- [Information shown]:
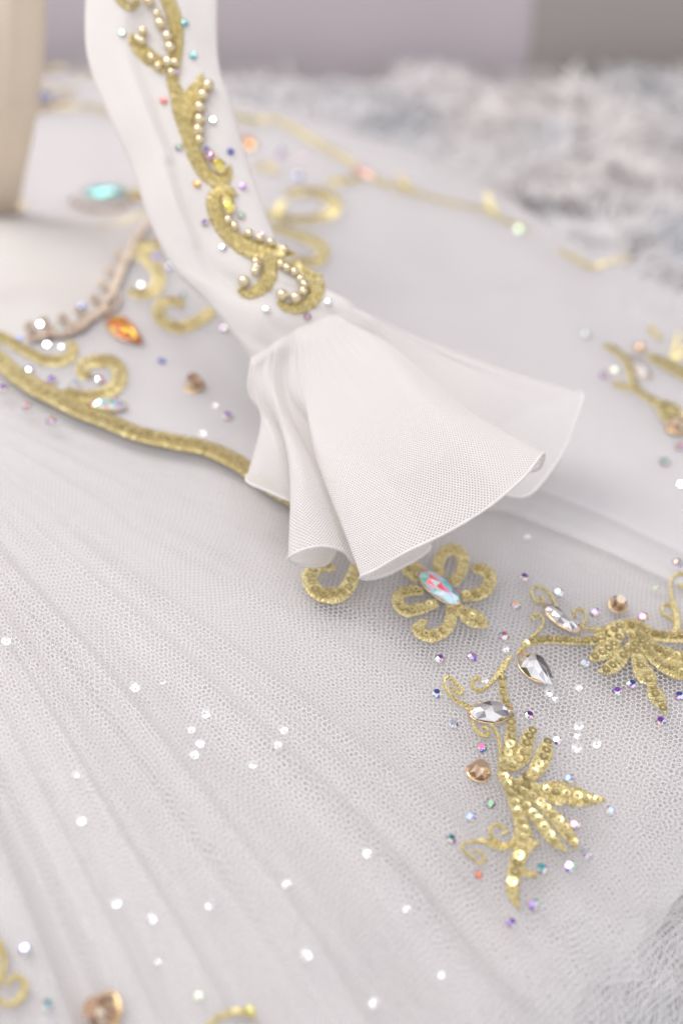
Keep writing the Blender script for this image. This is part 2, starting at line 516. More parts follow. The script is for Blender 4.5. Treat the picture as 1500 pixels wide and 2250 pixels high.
def net(name, a, phi, zoff, seed, rmax, wthread, amp, wob):
    e = a / math.sqrt(3)
    ext = 330
    n = int(ext / a) + 4
    i, j = np.meshgrid(np.arange(-n, n), np.arange(-n, n), indexing='ij')
    ax = i * a + j * a / 2; ay = j * a * math.sqrt(3) / 2
    c, s = math.cos(phi), math.sin(phi)
    ox, oy = 10.0, 300.0
    def place(u, v):
        x = ox + c * u - s * v; y = oy + s * u + c * v
        r0, t0 = polar(x, y)                      # gathers: the net is bunched up towards the near left
        t0 = np.where(t0 < -34, -34 + (t0 + 34) * 0.68, t0)
        x = CX + r0 * np.cos(np.radians(t0)); y = CY + r0 * np.sin(np.radians(t0))
        x2 = x + 5.0 * noise(x / 50., y / 50., 40 + seed) + 0.5 * noise(x / 7., y / 7., 42 + seed)
        y2 = y + 5.0 * noise(x / 50., y / 50., 41 + seed) + 0.5 * noise(x / 7., y / 7., 43 + seed)
        return x2, y2
    def ok(x, y):
        r, th = polar(x, y)
        edge = rmax + wob * noise(th / 2.4, 0.3, 44 + seed) + 0.4 * wob * noise(th / .8, 0.3, 45 + seed)
        return (x > -175) & (x < 185) & (y > 145) & (y < 452) & (r < edge) & (inside_overlay(x, y) < 6)
    rho = (wthread / 2) / math.sin(math.radians(60))
    verts = []; 
    keep = []
    for (bx, by, angs) in ((ax, ay, (30, 150, 270)), (ax, ay + e, (330, 90, 210))):
        x, y = place(bx, by)
        keep.append(ok(x, y))
        for g in angs:
            x, y = place(bx + rho * math.cos(math.radians(g)), by + rho * math.sin(math.radians(g)))
            verts.append((x, y))
    N2 = ax.size; shp = ax.shape
    idx = np.arange(N2).reshape(shp)
    A30, A150, A270, B330, B90, B210 = [idx + k * N2 for k in range(6)]
    kA, kB = keep
    def sh(M, di, dj, fill=0):
        out = np.full_like(M, fill)
        n0, n1 = M.shape
        si = slice(max(0, di), n0 + min(0, di)); ti = slice(max(0, -di), n0 + min(0, -di))
        sj = slice(max(0, dj), n1 + min(0, dj)); tj = slice(max(0, -dj), n1 + min(0, -dj))
        out[ti, tj] = M[si, sj]
        return out
    quads = []
    m = kA & kB
    quads.append(np.stack([A30, B330, B210, A150], -1)[m])
    m = kA & sh(kB, 0, -1, False)
    quads.append(np.stack([A150, sh(B90, 0, -1), sh(B330, 0, -1), A270], -1)[m])
    m = kA & sh(kB, 1, -1, False)
    quads.append(np.stack([A270, sh(B210, 1, -1), sh(B90, 1, -1), A30], -1)[m])
    tris = [np.stack([A30, A150, A270], -1)[kA], np.stack([B330, B90, B210], -1)[kB]]
    Q = np.concatenate(quads); T = np.concatenate(tris)
    used = np.zeros(6 * N2, bool); used[Q.ravel()] = True; used[T.ravel()] = True
    remap = np.cumsum(used) - 1
    X = np.concatenate([v[0].ravel() for v in verts])[used]; Y = np.concatenate([v[1].ravel() for v in verts])[used]
    r, th = polar(X, Y)
    Z = zskirt(X, Y, 0, 1.0) + zoff * (0.32 + 0.68 * sstep(-54, -36, th))
    if seed:
        r, th = polar(X, Y)
        Z += amp * (0.35 + 0.65 * sstep(-54, -36, th)) * (noise(X / 16., Y / 16., 50 + seed) + 0.6 * noise(th / 1.6, r / 90., 52 + seed)) 
    r, th = polar(X, Y)
    Z -= 10 * sstep(rmax - 10, rmax + 12, r) * (0.6 + 0.4 * noise(th / 3., 0.2, 55 + seed))
    o = build(name, np.stack([X, Y, Z], -1), [remap[Q], remap[T]], 'tulle', tutu)
    o['kind'] = 'stuff'
    return o
net('tulle_layer', 1.78, 0.32, 0.0, 0, 364, 0.21, 0.0, 6.0)
net('tulle_layer', 1.8, 1.05, -3.6, 1, 373, 0.16, 0.7, 6.0)
net('tulle_layer', 1.9, 1.75, -7.5, 2, 390, 0.20, 1.2, 7.0)
net('tulle_layer', 1.9, 0.75, -12.0, 3, 408, 0.24, 1.6, 8.0)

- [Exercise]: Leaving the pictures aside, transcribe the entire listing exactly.

- [Result for this task]:
Keep writing the Blender script for this image. This is part 2, starting at line 516. More parts follow. The script is for Blender 4.5. Treat the picture as 1500 pixels wide and 2250 pixels high.
def net(name, a, phi, zoff, seed, rmax, wthread, amp, wob):
    e = a / math.sqrt(3)
    ext = 330
    n = int(ext / a) + 4
    i, j = np.meshgrid(np.arange(-n, n), np.arange(-n, n), indexing='ij')
    ax = i * a + j * a / 2; ay = j * a * math.sqrt(3) / 2
    c, s = math.cos(phi), math.sin(phi)
    ox, oy = 10.0, 300.0
    def place(u, v):
        x = ox + c * u - s * v; y = oy + s * u + c * v
        r0, t0 = polar(x, y)                      # gathers: the net is bunched up towards the near left
        t0 = np.where(t0 < -34, -34 + (t0 + 34) * 0.68, t0)
        x = CX + r0 * np.cos(np.radians(t0)); y = CY + r0 * np.sin(np.radians(t0))
        x2 = x + 5.0 * noise(x / 50., y / 50., 40 + seed) + 0.5 * noise(x / 7., y / 7., 42 + seed)
        y2 = y + 5.0 * noise(x / 50., y / 50., 41 + seed) + 0.5 * noise(x / 7., y / 7., 43 + seed)
        return x2, y2
    def ok(x, y):
        r, th = polar(x, y)
        edge = rmax + wob * noise(th / 2.4, 0.3, 44 + seed) + 0.4 * wob * noise(th / .8, 0.3, 45 + seed)
        return (x > -175) & (x < 185) & (y > 145) & (y < 452) & (r < edge) & (inside_overlay(x, y) < 6)
    rho = (wthread / 2) / math.sin(math.radians(60))
    verts = []; 
    keep = []
    for (bx, by, angs) in ((ax, ay, (30, 150, 270)), (ax, ay + e, (330, 90, 210))):
        x, y = place(bx, by)
        keep.append(ok(x, y))
        for g in angs:
            x, y = place(bx + rho * math.cos(math.radians(g)), by + rho * math.sin(math.radians(g)))
            verts.append((x, y))
    N2 = ax.size; shp = ax.shape
    idx = np.arange(N2).reshape(shp)
    A30, A150, A270, B330, B90, B210 = [idx + k * N2 for k in range(6)]
    kA, kB = keep
    def sh(M, di, dj, fill=0):
        out = np.full_like(M, fill)
        n0, n1 = M.shape
        si = slice(max(0, di), n0 + min(0, di)); ti = slice(max(0, -di), n0 + min(0, -di))
        sj = slice(max(0, dj), n1 + min(0, dj)); tj = slice(max(0, -dj), n1 + min(0, -dj))
        out[ti, tj] = M[si, sj]
        return out
    quads = []
    m = kA & kB
    quads.append(np.stack([A30, B330, B210, A150], -1)[m])
    m = kA & sh(kB, 0, -1, False)
    quads.append(np.stack([A150, sh(B90, 0, -1), sh(B330, 0, -1), A270], -1)[m])
    m = kA & sh(kB, 1, -1, False)
    quads.append(np.stack([A270, sh(B210, 1, -1), sh(B90, 1, -1), A30], -1)[m])
    tris = [np.stack([A30, A150, A270], -1)[kA], np.stack([B330, B90, B210], -1)[kB]]
    Q = np.concatenate(quads); T = np.concatenate(tris)
    used = np.zeros(6 * N2, bool); used[Q.ravel()] = True; used[T.ravel()] = True
    remap = np.cumsum(used) - 1
    X = np.concatenate([v[0].ravel() for v in verts])[used]; Y = np.concatenate([v[1].ravel() for v in verts])[used]
    r, th = polar(X, Y)
    Z = zskirt(X, Y, 0, 1.0) + zoff * (0.32 + 0.68 * sstep(-54, -36, th))
    if seed:
        r, th = polar(X, Y)
        Z += amp * (0.35 + 0.65 * sstep(-54, -36, th)) * (noise(X / 16., Y / 16., 50 + seed) + 0.6 * noise(th / 1.6, r / 90., 52 + seed)) 
    r, th = polar(X, Y)
    Z -= 10 * sstep(rmax - 10, rmax + 12, r) * (0.6 + 0.4 * noise(th / 3., 0.2, 55 + seed))
    o = build(name, np.stack([X, Y, Z], -1), [remap[Q], remap[T]], 'tulle', tutu)
    o['kind'] = 'stuff'
    return o
net('tulle_layer', 1.78, 0.32, 0.0, 0, 364, 0.21, 0.0, 6.0)
net('tulle_layer', 1.8, 1.05, -3.6, 1, 373, 0.16, 0.7, 6.0)
net('tulle_layer', 1.9, 1.75, -7.5, 2, 390, 0.20, 1.2, 7.0)
net('tulle_layer', 1.9, 0.75, -12.0, 3, 408, 0.24, 1.6, 8.0)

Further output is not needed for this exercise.